WHAT YOU HAVE TO DO: From the records below, copy every line that contains the word "this".
##### SUPPLIED MATERIAL #####
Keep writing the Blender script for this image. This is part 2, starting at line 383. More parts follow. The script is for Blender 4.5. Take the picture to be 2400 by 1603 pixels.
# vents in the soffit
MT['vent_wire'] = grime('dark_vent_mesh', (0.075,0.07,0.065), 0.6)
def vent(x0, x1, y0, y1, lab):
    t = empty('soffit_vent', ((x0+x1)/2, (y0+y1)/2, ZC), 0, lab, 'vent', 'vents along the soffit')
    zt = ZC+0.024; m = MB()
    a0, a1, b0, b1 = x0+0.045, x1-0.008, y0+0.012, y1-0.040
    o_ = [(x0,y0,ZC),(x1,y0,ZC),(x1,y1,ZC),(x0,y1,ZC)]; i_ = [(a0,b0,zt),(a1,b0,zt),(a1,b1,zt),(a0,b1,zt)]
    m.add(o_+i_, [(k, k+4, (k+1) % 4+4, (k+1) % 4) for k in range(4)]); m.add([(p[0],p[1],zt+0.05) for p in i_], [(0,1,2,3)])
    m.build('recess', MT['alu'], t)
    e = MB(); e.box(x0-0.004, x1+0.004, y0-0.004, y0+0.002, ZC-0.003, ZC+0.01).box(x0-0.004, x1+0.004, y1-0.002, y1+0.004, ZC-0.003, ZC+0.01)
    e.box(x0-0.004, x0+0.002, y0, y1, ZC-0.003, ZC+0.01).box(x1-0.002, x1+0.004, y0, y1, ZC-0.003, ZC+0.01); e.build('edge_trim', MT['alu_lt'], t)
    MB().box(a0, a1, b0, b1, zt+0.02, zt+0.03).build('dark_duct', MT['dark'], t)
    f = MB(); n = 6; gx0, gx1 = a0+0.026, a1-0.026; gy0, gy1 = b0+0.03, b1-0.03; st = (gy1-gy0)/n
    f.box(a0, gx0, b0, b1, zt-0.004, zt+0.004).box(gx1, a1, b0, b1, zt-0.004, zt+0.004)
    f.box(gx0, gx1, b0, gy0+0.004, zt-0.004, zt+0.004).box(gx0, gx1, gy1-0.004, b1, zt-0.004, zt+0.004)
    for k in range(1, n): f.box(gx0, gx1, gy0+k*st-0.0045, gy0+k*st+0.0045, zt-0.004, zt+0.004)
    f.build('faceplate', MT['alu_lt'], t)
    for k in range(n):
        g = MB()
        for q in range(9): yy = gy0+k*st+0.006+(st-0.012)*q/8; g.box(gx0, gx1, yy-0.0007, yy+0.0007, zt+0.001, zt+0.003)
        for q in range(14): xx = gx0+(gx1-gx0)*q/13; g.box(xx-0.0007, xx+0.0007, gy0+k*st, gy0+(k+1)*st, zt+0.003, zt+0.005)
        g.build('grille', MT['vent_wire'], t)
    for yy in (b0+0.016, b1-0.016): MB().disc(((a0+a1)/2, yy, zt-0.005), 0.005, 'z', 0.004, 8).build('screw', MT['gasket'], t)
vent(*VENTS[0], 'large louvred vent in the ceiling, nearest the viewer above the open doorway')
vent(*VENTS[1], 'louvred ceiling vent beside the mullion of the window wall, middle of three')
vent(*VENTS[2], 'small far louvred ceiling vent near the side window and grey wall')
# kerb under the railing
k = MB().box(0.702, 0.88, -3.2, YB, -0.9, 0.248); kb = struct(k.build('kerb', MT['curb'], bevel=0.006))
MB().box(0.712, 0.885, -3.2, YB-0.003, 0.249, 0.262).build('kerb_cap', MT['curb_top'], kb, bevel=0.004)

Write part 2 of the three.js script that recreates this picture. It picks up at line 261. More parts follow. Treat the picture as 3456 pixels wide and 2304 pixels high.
#####
FINISHED EXERCISE:
Keep writing the Blender script for this image. This is part 2, starting at line 383. More parts follow. The script is for Blender 4.5. Take the picture to be 2400 by 1603 pixels.
Write part 2 of the three.js script that recreates this picture. It picks up at line 261. More parts follow. Treat the picture as 3456 pixels wide and 2304 pixels high.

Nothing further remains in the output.